Im Sommer stand Philipp Hochmair als Jedermann in Salzburg auf der ganz großen Bühne. Diesen Samstag ist der vielfach ausgezeichnete Schauspieler im intimeren Rahmen zu erleben. Er liest Kafkas „Prozess“ im frisch renovierten Jugendstiltheater in Wien. Wir haben ihn vorab zum Interview gebeten.
„Krone“: In „Jedermann“ verkörpern Sie den reichen Mann, der mit dem Tod konfrontiert wird – in „Der Prozess“ einen Charakter, der von einem undurchschaubaren System verfolgt wird. Was verbindet diese Figuren für Sie?
Philipp Hochmair: Beide Rollen zeigen einen Menschen in einer Extrem-, in einer Grenzsituation – und beide überleben diese nicht. Der eine erfährt den nahenden Todeszeitpunkt, der andere wacht in einer vollkommen absurden, für ihn nicht nachvollziehbaren und nicht kontrollierbaren Situation auf und ergibt sich ihr schlussendlich bis zu seiner Hinrichtung. Die Verbindung ist also durchaus diese Grenzsituation, in die ich mich hineinspiele und somit für mich die Möglichkeit, meine ganze Emotion, meine Kraft in die Performance zu legen.
Ich definiere mich über die Energie, die im Raum zwischen mir und dem Publikum frei wird.
Philipp Hochmair
Welche Beziehung haben Sie zu Franz Kafka?
Kafkas sehr klare und sachliche Sprache ermöglicht es mir besonders gut, durchaus komplexe Themen in einer sehr bildhaften und Impuls-starken Performance auf die Bühne zu bringen. Aus der sachlichen Beschreibung einer Extremsituation wird eine energiegeladene Performance. Für mich das perfekte Match.

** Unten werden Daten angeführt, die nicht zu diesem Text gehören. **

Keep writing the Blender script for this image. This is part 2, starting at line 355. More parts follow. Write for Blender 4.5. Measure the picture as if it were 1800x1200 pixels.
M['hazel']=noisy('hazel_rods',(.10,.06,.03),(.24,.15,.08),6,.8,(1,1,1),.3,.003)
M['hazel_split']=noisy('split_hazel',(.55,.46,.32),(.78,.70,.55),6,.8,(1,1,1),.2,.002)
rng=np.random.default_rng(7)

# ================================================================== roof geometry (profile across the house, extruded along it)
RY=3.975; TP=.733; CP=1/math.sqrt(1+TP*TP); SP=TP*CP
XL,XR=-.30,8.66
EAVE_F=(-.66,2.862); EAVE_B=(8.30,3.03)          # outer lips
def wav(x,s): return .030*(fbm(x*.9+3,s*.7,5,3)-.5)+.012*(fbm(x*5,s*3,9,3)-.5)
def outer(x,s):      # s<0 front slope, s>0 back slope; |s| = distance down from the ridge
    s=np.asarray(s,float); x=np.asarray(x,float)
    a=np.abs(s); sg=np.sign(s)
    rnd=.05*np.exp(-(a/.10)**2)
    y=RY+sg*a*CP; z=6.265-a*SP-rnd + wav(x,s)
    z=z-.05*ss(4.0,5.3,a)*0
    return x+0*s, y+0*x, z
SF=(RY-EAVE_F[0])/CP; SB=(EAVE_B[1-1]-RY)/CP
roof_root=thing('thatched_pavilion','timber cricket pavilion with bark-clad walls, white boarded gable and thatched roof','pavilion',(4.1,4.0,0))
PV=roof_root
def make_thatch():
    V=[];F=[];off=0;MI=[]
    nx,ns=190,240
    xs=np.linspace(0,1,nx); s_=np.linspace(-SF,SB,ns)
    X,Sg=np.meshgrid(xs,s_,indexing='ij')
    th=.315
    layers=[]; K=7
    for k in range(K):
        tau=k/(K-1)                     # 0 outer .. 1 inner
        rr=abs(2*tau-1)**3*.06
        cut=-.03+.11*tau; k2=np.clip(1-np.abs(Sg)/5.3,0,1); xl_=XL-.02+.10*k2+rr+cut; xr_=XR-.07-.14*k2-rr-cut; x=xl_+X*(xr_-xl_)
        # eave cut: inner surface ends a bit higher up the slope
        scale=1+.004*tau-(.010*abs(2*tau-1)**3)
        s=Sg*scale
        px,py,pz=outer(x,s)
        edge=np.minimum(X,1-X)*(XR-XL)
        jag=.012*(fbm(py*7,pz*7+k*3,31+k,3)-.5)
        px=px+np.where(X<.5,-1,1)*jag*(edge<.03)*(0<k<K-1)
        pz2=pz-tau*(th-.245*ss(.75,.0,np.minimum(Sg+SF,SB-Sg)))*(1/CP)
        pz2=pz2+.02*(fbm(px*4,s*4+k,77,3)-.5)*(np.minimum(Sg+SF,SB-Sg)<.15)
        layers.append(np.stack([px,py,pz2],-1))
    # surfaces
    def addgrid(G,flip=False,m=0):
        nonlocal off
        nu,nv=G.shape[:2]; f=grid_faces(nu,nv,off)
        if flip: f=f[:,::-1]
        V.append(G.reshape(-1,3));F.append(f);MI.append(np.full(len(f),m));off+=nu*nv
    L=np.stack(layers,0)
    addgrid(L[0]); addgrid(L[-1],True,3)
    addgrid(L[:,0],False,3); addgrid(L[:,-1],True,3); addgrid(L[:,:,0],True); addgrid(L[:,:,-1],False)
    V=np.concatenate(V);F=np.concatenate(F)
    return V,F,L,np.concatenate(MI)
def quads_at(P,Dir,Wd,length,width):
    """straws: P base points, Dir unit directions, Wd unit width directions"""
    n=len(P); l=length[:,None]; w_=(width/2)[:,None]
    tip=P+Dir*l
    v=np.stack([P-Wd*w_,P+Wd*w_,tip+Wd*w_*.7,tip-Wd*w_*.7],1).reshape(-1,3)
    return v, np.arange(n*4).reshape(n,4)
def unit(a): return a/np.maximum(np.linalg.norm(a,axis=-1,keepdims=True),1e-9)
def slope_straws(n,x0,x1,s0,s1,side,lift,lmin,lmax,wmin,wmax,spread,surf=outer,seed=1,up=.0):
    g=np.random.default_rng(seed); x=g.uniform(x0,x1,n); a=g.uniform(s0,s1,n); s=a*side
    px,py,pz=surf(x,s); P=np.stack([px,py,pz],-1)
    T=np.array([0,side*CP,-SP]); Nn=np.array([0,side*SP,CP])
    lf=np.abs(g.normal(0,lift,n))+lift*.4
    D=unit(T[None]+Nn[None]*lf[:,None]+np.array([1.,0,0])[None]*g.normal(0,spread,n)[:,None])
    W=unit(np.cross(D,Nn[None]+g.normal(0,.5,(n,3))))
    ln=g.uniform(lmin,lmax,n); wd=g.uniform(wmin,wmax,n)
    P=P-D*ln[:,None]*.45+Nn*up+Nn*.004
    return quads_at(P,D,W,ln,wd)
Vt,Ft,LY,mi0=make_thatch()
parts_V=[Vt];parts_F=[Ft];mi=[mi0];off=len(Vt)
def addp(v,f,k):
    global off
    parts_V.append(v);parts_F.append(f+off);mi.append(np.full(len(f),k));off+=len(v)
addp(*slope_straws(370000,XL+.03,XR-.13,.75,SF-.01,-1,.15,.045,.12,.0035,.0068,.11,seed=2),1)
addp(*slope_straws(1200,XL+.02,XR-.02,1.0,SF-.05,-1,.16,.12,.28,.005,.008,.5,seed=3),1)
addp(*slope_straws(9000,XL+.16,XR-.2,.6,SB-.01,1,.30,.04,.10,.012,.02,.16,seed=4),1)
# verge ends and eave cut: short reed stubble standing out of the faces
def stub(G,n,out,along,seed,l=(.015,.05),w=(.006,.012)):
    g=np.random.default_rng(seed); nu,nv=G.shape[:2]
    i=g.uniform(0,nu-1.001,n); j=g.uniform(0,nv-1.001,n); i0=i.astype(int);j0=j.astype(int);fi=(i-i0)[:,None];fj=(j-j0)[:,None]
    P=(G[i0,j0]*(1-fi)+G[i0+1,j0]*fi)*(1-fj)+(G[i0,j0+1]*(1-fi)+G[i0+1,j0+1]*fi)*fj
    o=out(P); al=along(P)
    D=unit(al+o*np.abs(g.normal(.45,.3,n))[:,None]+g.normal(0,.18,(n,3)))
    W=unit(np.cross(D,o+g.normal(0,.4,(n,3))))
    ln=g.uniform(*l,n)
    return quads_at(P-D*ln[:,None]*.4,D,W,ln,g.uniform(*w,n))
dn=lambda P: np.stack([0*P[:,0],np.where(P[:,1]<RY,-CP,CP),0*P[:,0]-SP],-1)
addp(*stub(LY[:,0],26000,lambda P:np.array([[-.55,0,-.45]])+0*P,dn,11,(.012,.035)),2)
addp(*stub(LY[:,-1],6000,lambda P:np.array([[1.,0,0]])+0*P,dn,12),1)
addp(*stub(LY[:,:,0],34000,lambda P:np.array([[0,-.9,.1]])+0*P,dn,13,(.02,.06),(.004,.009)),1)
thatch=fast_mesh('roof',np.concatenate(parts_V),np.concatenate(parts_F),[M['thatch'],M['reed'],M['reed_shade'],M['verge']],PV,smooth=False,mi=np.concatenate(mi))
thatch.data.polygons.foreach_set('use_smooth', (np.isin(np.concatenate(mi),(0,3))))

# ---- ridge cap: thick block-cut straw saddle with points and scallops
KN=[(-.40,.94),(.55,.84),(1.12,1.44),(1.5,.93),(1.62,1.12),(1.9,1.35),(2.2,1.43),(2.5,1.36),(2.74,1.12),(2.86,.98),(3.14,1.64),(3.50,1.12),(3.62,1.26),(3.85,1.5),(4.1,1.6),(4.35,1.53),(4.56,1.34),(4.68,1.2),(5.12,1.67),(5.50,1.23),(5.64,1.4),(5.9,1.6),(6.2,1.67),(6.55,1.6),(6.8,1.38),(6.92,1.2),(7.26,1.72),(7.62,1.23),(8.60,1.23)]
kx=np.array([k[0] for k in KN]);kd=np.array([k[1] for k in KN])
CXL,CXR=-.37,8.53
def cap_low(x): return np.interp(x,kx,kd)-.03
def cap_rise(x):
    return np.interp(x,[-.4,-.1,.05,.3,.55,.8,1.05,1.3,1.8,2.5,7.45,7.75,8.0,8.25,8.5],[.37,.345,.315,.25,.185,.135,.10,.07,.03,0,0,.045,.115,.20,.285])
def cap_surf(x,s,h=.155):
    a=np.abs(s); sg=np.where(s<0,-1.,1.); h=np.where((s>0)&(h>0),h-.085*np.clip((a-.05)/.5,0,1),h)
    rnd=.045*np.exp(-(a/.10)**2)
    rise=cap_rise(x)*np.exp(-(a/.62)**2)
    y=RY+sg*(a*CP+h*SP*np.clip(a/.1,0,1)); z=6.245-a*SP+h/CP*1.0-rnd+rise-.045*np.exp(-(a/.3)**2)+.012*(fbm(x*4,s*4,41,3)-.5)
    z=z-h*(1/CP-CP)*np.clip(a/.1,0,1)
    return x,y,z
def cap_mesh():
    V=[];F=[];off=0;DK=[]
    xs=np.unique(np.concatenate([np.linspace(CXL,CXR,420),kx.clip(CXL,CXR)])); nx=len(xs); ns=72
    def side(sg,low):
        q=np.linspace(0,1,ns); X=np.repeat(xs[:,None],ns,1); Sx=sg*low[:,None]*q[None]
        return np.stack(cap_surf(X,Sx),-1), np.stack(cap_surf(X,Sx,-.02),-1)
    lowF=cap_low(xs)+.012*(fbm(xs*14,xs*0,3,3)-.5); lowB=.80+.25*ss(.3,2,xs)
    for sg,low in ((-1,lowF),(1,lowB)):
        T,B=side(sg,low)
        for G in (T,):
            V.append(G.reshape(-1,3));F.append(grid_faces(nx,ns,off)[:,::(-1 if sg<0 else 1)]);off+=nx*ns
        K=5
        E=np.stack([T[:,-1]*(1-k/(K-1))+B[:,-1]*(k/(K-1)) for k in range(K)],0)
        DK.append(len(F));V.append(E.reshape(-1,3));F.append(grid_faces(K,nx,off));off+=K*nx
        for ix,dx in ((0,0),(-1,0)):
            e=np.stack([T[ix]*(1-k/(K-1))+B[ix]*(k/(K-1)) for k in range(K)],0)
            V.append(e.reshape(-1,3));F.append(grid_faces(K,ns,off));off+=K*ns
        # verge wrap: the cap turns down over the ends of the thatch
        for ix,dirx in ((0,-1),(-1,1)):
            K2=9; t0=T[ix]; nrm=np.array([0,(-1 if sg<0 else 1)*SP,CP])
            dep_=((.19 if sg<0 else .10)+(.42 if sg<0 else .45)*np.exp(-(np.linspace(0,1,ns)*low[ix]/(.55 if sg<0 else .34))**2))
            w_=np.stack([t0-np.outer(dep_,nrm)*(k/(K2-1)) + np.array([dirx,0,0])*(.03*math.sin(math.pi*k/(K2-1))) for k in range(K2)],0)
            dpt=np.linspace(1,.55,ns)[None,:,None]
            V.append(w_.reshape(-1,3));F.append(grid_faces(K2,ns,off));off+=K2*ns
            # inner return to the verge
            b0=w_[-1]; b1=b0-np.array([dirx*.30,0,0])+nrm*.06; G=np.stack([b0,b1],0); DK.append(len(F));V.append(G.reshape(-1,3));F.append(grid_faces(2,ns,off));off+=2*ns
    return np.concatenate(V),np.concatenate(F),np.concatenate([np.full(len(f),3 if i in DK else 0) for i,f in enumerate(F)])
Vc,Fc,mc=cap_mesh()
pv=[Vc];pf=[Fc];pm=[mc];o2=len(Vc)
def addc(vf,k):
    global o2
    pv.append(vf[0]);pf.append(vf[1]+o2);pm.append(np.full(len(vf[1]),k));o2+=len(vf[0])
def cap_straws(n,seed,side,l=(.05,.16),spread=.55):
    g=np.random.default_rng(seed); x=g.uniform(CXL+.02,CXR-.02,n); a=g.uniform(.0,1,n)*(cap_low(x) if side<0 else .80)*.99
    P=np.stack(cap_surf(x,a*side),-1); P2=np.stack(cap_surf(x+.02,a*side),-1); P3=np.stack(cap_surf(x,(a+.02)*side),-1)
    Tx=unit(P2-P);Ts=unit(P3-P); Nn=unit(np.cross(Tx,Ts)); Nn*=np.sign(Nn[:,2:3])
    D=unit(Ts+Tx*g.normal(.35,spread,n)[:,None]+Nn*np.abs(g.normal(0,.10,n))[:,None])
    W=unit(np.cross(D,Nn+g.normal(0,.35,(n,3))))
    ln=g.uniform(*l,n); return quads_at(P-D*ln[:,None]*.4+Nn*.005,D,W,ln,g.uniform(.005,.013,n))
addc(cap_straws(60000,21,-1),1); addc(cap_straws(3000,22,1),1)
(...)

Bei Lesungen entsteht eine spezielle Nähe zum Publikum. Was macht für Sie den Reiz dieser Soloabende aus?
Ich bin ein Kunstsoldat, ein kreativer Krieger. Ich brauche bei meinen Performances die Nähe zum Publikum. Ich schöpfe aus der Interaktion – aus der Resonanz – viel Kraft. Ich bin einfach kein klassisches Ensemblemitglied, ich definiere mich über die Energie, die im Raum zwischen mir und dem Publikum frei wird.
Mir ist Strom schon lieber als Stillstand!
Philipp Hochmair
Das Jugendstiltheater öffnet nach der Renovierung wieder seine Türen. Was bedeutet Ihnen dieser Ort persönlich, warum lesen Sie hier gerade „Der Prozess“?
Ich bin in Wien geboren und auch wenn ich viel reise und unterwegs bin, habe ich zu Wien eine besondere Beziehung. Ich finde es großartig, dass das Otto Wagner Areal auch ein Platz ist, an dem Kunst und Kultur hochgehalten wird. Die aufwändige Renovierung des Jugendstiltheaters, die Verknüpfung von Geschichte mit Moderne entspricht meinem Naturell. Mit Kafkas „Prozess“ kann ich diese Verknüpfung ideal in Szene setzen.
Sie sind bekannt für Ihre Bühnen-Intensität. Wie finden Sie Kraft für Ihre vielen Rollen? Oder stehen Sie immer unter Strom?
Ich tanke auch durch meine Rollen auf. Ich tue mir schwer, nicht in Bewegung zu sein. Natürlich brauche ich auch Ruhe. Ich lege viel Wert auf eine jährliche Kur und versuche auch so oft wie möglich Ayurveda Retreats in Indien zu besuchen, aber mir ist Strom schon lieber als Stillstand – eines meiner bekanntesten Formate heißt ja auch „Jedermann Reloaded“. In meinen Formaten ist meine ganze Kraft drin, da ist meine Energie drin und von dort bekomme ich sie auch.